SUPPLIED INFORMATION:
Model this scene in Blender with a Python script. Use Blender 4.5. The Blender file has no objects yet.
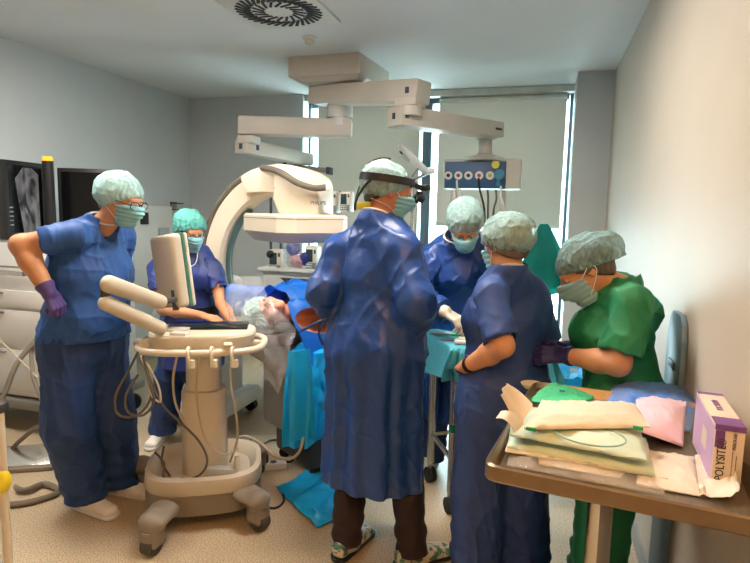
import bpy, bmesh, math, random
import numpy as np
from mathutils import Vector, Matrix
random.seed(7)
S = bpy.context.scene
COL = S.collection
PI = math.pi

# ------------------------------------------------------------------ camera
F_PX, CX, CY, CAM_H = 564.0, 375.0, 281.5, 1.6
def cam_axes(yaw, pitch, roll):
    yaw, pitch, roll = map(math.radians, (yaw, pitch, roll))
    fwd = np.array([-math.sin(yaw)*math.cos(pitch), math.cos(yaw)*math.cos(pitch), -math.sin(pitch)])
    r0 = np.array([math.cos(yaw), math.sin(yaw), 0.0]); u0 = np.cross(r0, fwd)
    return r0*math.cos(roll)+u0*math.sin(roll), -r0*math.sin(roll)+u0*math.cos(roll), fwd
AX = cam_axes(16.3, 6.9, 1.2)
def ray(px, py):
    r, u, w = AX
    return w + r*(px-CX)/F_PX - u*(py-CY)/F_PX
def W(px, py, Y):            # a point of the room at depth Y that the photo shows at px, py
    d = ray(px, py); p = d*Y/d[1]; p[2] += CAM_H
    return p
def WZ(px, py, Z):
    d = ray(px, py); p = d*(Z-CAM_H)/d[2]; p[2] += CAM_H
    return p
def WX(px, py, X):
    d = ray(px, py); p = d*X/d[0]; p[2] += CAM_H
    return p
cam = bpy.data.objects.new('camera', bpy.data.cameras.new('camera')); COL.objects.link(cam)
r, u, w = AX
cam.matrix_world = Matrix(((r[0], u[0], -w[0], 0), (r[1], u[1], -w[1], 0), (r[2], u[2], -w[2], CAM_H), (0, 0, 0, 1)))
cam.data.sensor_fit = 'HORIZONTAL'; cam.data.sensor_width = 36
cam.data.lens = 36*F_PX/750; cam.data.clip_start = 0.02
S.camera = cam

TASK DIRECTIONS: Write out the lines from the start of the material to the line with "PI = math.pi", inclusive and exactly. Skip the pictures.

RESPONSE BELOW:
Model this scene in Blender with a Python script. Use Blender 4.5. The Blender file has no objects yet.
import bpy, bmesh, math, random
import numpy as np
from mathutils import Vector, Matrix
random.seed(7)
S = bpy.context.scene
COL = S.collection
PI = math.pi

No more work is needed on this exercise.